Les X sont-ils nombreux à travailler et vivre en Russie ?
À Saint-Pétersbourg, nous étions les seuls X. Comme les sièges des grandes entreprises sont à Moscou, c’est là que sont les X en général. Nous en avons identifié entre 20 et 25 et avons créé un groupe WhatsApp « X à Moscou » il y a trois ans. Nous nous retrouvons tous les deux ou trois mois pour un dîner et pour échanger. Nous sommes assez proches les uns des autres et accueillons immédiatement un nouveau venu dans nos dîners. Début octobre, nous avons accueilli deux nouveaux arrivés, des promotions 2003 et 95. C’est un groupe assez dynamique, soudé, et les différences d’âge et de promo permettent une grande diversité de profils. Nous avons été invités à l’ambassade de France à l’occasion de la signature d’un partenariat entre l’X et une université moscovite. Cette rencontre nous a permis de découvrir d’autres X que nous n’avions pas encore repérés.

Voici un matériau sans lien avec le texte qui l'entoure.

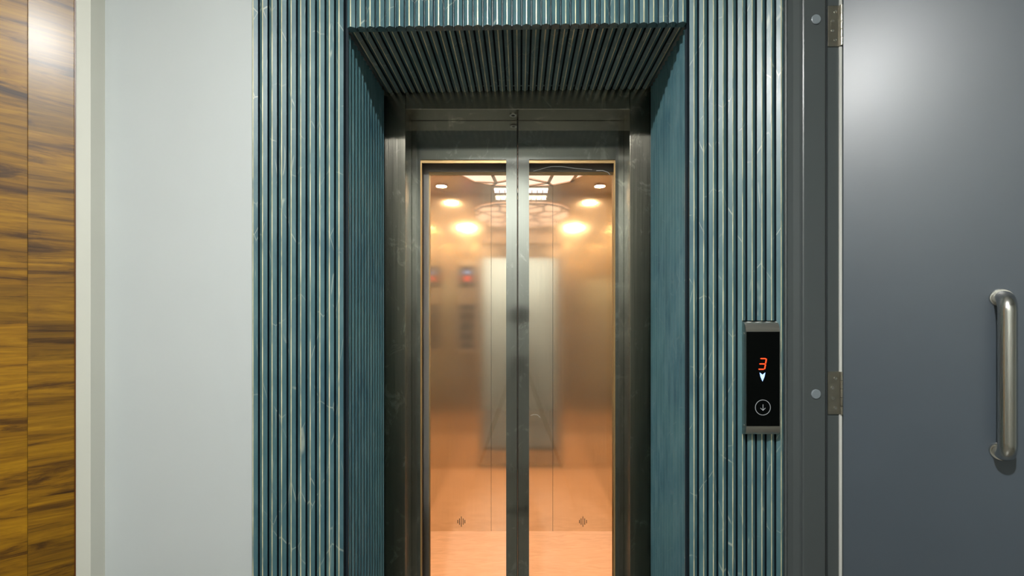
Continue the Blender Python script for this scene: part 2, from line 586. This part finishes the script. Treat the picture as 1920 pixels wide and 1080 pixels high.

Quel genre de métiers y exercent-ils ?
C’est très varié mais en général ils travaillent pour de grosses entreprises françaises comme Total, Saint-Gobain, Vinci, Yves Rocher, Leroy Merlin. Il y a quelques entrepreneurs, un investisseur…
Quel est l’intérêt de se rencontrer régulièrement entre polytechniciens ?
C’est intéressant professionnellement de se retrouver entre X, car ce que l’on vit est très différent de ce qu’on a connu avant et de ce que connaissent nos camarades. L’X n’est pas très connue en Russie donc nous ne sommes pas toujours reconnus ou compris en tant qu’ingénieur polytechnicien. Pour ma part, je suis X Cambridge. Quand je parle de l’X, ça ne dit rien à personne ; quand je parle de Cambridge, ça impressionne. En Russie, être ingénieur ne se traduit pas car l’ingénieur est plutôt un technicien. Nous rencontrons une incompréhension parfois totale de notre parcours d’études. Certains de nous cherchaient des jobs en Russie, ça les a aidés que l’on se rencontre et de partager nos expériences. Dans ces soirées X à Moscou, nous retrouvons notre culture commune qu’est notre formation d’ingénieur, nous nous comprenons par-delà le fait d’être français car il y a des Franco-Russes parmi nous. C’est très ressourçant. Il existe une communauté française importante en Russie mais clairement le groupe X a une importance particulière pour nous. Les membres y sont très fidèles et savent libérer du temps pour nos rencontres.
Pourquoi as-tu accepté d’être ambassadrice ? Qu’est-ce que ça signifie pour toi ?
Comme j’aime beaucoup organiser les rencontres du groupe, ça s’est fait assez naturellement. Ensuite, le fait que l’X ne soit pas connue en Russie a été une difficulté dans ma recherche de travail. Je voudrais donc contribuer à faire connaître l’X en Russie. Être ingénieur en Russie n’est pas synonyme d’études intellectuelles. J’ai donc besoin d’avoir la traduction de ce à quoi les études faites à l’X correspondent ici. Si je veux expliquer mon parcours à des partenaires ou une autre entreprise, je n’ai pas le vocabulaire pour l’expliquer, je ne peux pas faire la comparaison avec quelque chose qui existe en Russie. Ça nous aiderait d’être épaulés sur ce sujet-là.
D’autre part, mon mari et moi, comme nous sommes en Russie depuis un certain temps et que nous y avons l’expérience d’une certaine stabilité, nous souhaitons faire profiter de cet acquis les nouveaux arrivants et faire perdurer cette communication. En dehors de la vie professionnelle, nous vivons notre vie de famille, nous élevons des enfants à Moscou, j’ai accouché à Moscou, nous parlons tous les deux très bien russe. Nous sommes intégrés dans la communauté française et dans la communauté moscovite. Nous sommes bien ici et nous avons aimé l’X. Être ambassadeur des deux côtés, c’est une belle expérience. Je suis ravie de porter la voix de la Russie à l’X et la voix de l’X en Russie.
Enfin, le plus souvent, nous rencontrons les nouveaux par hasard, sans avoir aucun moyen de les repérer. L’idéal serait que nous entrions en contact avec eux avant leur départ. Nous avons donc besoin de communication, de nous faire connaître auprès de la communauté pour que les X candidats à l’expatriation acquièrent le réflexe de s’adresser aux groupes X à l’étranger.